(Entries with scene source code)
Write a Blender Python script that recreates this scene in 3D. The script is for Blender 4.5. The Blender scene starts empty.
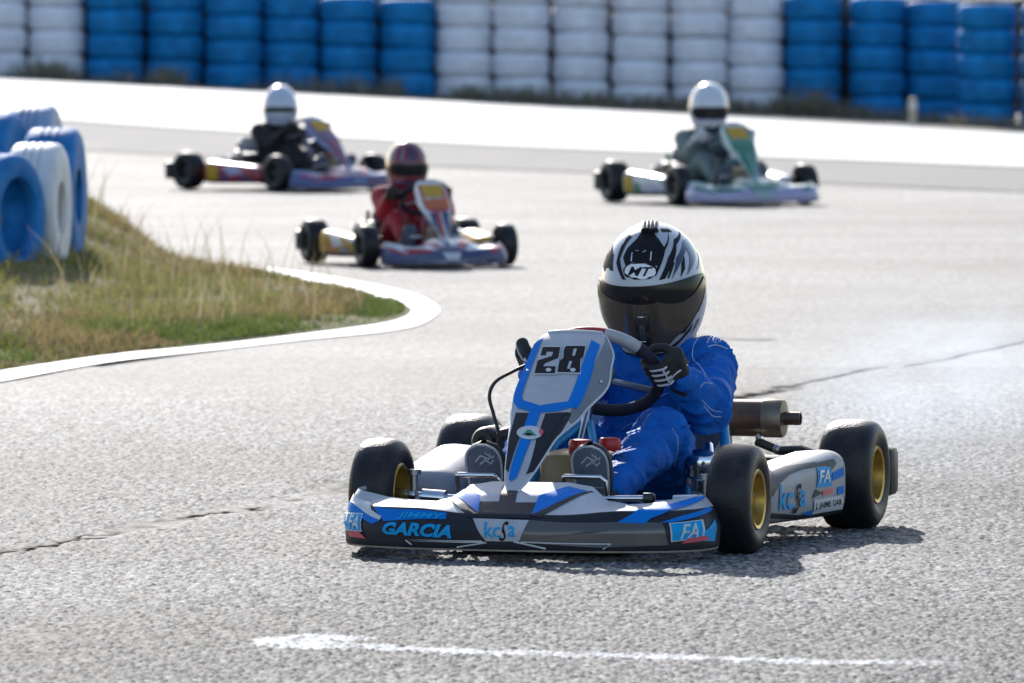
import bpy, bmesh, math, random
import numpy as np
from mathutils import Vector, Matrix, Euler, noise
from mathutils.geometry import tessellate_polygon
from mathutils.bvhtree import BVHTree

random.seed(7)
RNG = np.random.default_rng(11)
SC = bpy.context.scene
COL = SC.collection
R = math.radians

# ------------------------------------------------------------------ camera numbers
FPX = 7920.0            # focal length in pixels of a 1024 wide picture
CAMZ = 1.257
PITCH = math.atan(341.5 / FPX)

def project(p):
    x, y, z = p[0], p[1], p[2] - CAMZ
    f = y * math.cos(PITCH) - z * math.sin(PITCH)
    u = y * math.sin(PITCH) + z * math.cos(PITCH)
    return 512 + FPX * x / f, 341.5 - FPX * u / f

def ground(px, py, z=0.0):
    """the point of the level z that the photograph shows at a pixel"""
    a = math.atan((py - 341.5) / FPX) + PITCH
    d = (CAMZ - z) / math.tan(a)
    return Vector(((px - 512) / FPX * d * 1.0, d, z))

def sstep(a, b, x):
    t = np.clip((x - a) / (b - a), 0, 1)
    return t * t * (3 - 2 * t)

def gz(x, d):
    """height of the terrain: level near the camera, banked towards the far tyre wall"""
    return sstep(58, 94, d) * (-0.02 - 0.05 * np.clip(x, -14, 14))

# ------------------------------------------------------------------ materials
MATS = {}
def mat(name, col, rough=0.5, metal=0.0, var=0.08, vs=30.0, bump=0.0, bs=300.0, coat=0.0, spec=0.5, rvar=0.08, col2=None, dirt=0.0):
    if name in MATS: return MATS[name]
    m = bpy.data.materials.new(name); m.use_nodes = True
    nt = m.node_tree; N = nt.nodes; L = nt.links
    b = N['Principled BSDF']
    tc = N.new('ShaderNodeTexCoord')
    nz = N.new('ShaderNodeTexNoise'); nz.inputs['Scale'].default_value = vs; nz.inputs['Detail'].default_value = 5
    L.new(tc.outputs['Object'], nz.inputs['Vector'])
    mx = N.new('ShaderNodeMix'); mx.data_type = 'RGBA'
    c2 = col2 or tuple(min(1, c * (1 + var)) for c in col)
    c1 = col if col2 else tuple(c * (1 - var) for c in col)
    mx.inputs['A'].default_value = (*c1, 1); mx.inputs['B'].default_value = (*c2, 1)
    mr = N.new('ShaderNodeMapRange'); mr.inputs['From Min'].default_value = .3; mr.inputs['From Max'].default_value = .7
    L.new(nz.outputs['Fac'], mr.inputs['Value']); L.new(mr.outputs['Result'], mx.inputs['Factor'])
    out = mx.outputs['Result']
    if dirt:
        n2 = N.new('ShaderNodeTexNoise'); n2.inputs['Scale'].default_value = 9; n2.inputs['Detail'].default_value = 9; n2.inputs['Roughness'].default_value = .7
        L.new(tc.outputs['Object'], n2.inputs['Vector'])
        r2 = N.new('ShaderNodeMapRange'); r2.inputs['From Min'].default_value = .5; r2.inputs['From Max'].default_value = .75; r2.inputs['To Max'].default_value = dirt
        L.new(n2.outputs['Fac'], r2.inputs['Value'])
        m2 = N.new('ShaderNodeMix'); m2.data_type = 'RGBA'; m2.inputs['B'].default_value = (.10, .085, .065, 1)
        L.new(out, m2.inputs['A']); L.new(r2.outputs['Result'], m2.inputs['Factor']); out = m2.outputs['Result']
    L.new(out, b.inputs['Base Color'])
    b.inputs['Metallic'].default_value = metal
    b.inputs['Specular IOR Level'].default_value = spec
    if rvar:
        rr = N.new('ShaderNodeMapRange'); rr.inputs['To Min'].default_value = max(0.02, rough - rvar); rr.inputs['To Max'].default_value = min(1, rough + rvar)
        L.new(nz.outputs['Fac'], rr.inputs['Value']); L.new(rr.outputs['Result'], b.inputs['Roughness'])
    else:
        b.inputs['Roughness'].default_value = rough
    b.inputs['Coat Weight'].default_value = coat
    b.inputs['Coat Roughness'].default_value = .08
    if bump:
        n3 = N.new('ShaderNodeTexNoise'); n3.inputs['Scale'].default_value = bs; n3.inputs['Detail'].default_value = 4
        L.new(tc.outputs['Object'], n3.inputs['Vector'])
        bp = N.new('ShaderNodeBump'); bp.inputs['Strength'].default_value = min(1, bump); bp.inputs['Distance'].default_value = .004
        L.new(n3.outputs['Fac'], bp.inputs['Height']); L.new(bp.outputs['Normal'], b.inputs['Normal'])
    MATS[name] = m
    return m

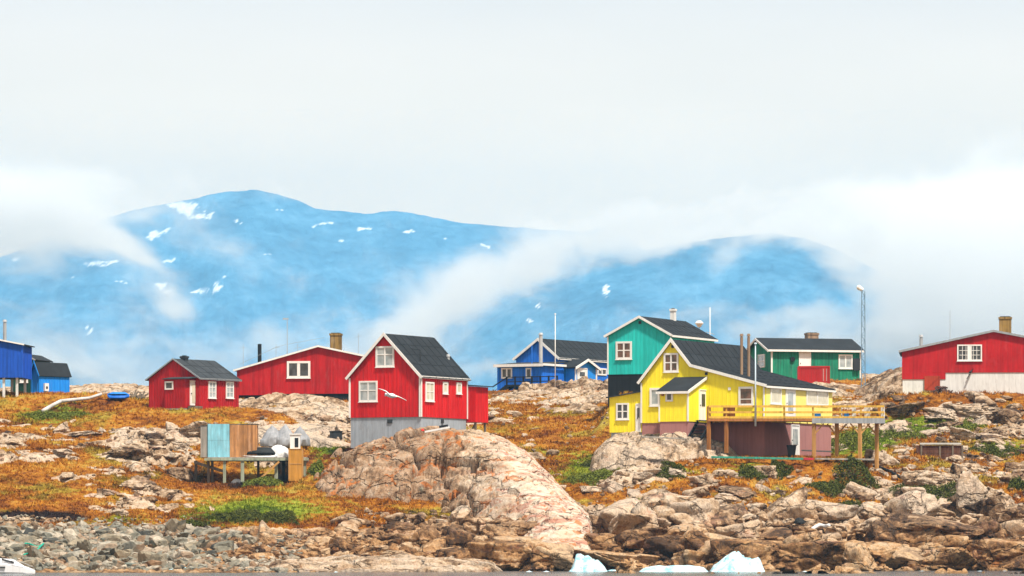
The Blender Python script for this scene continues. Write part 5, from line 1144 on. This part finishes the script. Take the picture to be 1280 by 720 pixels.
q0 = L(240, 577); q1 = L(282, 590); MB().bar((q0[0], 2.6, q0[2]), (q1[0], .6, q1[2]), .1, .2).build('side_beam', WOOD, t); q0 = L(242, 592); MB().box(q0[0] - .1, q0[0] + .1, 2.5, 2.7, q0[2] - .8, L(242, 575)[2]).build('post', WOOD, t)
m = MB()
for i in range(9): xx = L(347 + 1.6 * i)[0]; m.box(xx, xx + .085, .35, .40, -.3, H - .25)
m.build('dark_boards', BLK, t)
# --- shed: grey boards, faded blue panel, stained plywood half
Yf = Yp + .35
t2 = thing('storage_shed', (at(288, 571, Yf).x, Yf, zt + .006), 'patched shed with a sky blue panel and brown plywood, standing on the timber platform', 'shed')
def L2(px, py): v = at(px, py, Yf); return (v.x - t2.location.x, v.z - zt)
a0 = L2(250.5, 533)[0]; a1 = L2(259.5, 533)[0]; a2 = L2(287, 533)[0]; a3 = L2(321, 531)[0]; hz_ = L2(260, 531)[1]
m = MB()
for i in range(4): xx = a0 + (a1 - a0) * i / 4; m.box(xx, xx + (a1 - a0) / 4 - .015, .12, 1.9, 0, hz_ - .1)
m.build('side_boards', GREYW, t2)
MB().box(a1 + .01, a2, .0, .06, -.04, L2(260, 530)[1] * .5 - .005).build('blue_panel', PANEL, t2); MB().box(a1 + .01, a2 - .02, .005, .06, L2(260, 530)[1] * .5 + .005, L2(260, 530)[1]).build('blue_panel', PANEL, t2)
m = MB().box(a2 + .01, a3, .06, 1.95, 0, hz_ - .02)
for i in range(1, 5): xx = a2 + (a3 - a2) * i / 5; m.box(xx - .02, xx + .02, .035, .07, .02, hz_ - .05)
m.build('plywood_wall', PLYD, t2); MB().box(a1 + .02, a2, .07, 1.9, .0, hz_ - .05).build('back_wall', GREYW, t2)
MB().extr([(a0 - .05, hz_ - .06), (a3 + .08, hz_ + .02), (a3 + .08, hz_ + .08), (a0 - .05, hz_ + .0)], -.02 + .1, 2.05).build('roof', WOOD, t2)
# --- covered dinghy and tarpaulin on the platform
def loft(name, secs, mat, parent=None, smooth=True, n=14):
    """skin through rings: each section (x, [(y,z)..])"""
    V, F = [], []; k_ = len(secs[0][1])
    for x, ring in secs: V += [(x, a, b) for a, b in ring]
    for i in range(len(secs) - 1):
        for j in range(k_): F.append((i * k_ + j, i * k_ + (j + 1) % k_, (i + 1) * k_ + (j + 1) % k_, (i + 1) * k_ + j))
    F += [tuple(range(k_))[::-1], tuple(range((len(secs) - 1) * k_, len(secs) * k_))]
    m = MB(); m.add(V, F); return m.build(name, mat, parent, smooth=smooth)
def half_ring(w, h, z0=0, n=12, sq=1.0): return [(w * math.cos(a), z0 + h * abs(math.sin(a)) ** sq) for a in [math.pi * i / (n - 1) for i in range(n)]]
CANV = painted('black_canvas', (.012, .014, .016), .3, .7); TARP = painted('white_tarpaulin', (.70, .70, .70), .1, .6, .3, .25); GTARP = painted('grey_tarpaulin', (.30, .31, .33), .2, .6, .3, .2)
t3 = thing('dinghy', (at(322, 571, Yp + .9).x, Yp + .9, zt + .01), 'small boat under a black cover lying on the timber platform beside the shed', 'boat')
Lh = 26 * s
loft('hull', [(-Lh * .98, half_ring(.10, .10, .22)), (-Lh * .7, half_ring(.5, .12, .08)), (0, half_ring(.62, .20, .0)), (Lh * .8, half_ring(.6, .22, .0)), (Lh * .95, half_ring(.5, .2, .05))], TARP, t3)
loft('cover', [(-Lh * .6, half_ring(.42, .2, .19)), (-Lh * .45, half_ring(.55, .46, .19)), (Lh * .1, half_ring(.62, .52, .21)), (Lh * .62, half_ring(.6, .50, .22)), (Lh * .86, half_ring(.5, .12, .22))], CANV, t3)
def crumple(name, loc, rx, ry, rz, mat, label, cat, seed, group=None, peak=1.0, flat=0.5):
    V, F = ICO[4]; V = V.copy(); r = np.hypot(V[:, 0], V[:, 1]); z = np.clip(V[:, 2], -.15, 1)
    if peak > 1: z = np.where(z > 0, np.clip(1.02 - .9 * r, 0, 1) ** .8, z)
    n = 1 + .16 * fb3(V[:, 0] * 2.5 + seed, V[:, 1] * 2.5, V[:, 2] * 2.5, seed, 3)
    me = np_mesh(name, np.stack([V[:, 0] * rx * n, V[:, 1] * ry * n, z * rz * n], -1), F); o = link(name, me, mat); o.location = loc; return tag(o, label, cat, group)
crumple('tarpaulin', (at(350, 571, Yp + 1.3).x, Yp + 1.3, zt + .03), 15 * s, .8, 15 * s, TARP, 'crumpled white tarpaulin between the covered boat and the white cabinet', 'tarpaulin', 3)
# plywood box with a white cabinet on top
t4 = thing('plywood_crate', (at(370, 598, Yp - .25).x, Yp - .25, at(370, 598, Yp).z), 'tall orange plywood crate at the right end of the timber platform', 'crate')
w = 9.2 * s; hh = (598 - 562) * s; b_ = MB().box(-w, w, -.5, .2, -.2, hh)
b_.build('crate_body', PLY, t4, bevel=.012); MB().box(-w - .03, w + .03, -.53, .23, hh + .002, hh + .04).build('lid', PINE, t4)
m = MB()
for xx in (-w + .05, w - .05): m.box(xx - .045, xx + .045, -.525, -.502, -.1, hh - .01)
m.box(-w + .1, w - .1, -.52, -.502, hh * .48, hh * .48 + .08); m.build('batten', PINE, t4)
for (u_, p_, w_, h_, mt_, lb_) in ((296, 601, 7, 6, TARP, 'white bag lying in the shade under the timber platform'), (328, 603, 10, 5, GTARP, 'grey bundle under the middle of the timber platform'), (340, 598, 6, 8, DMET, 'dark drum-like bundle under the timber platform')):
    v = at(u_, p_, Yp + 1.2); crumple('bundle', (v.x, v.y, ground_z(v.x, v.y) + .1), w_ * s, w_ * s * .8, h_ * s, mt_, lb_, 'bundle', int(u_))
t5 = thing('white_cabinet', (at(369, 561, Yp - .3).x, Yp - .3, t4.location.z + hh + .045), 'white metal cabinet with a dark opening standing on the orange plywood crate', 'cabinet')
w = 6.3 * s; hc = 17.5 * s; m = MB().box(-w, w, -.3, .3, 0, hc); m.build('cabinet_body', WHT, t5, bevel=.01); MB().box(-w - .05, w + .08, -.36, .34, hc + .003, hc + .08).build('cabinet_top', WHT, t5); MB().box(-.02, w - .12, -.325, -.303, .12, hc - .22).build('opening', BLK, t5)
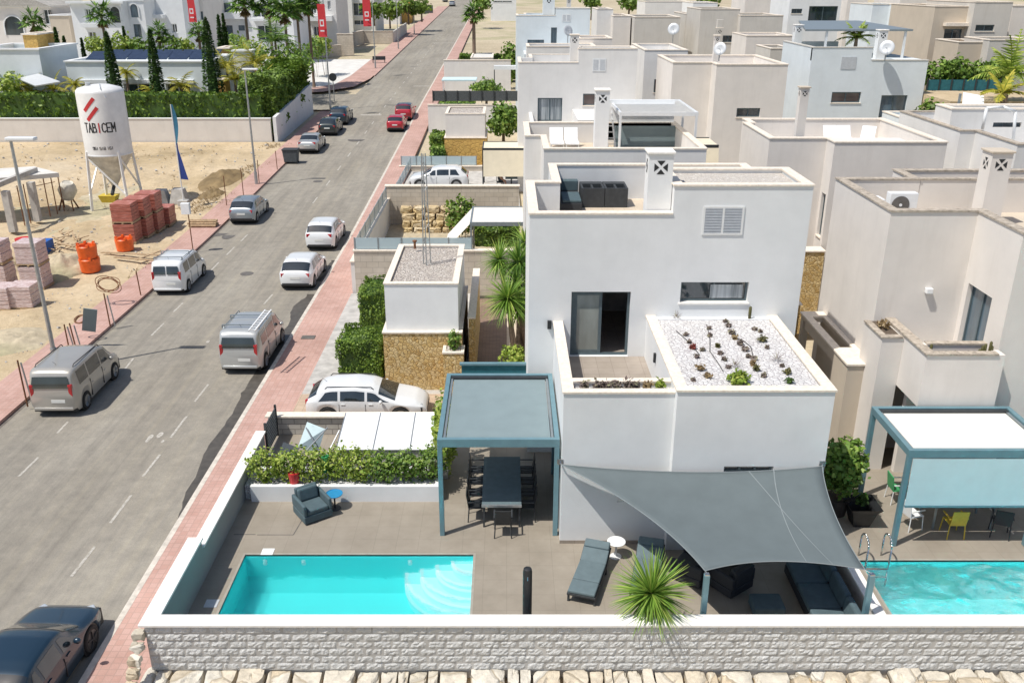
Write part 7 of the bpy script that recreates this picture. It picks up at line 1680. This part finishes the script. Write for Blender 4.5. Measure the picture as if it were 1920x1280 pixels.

• STATED EXERCISE:
Starting at the top of the listing above, please restate word for word each line up to and including the one that holds "PITCH = math.atan(341.5 / FPX)", omitting every image.

• SOLUTION:
Write a Blender Python script that recreates this scene in 3D. The script is for Blender 4.5. The Blender scene starts empty.
import bpy, bmesh, math, random
import numpy as np
from mathutils import Vector, Matrix, Euler, noise
from mathutils.geometry import tessellate_polygon
from mathutils.bvhtree import BVHTree

random.seed(7)
RNG = np.random.default_rng(11)
SC = bpy.context.scene
COL = SC.collection
R = math.radians

# ------------------------------------------------------------------ camera numbers
FPX = 7920.0            # focal length in pixels of a 1024 wide picture
CAMZ = 1.257
PITCH = math.atan(341.5 / FPX)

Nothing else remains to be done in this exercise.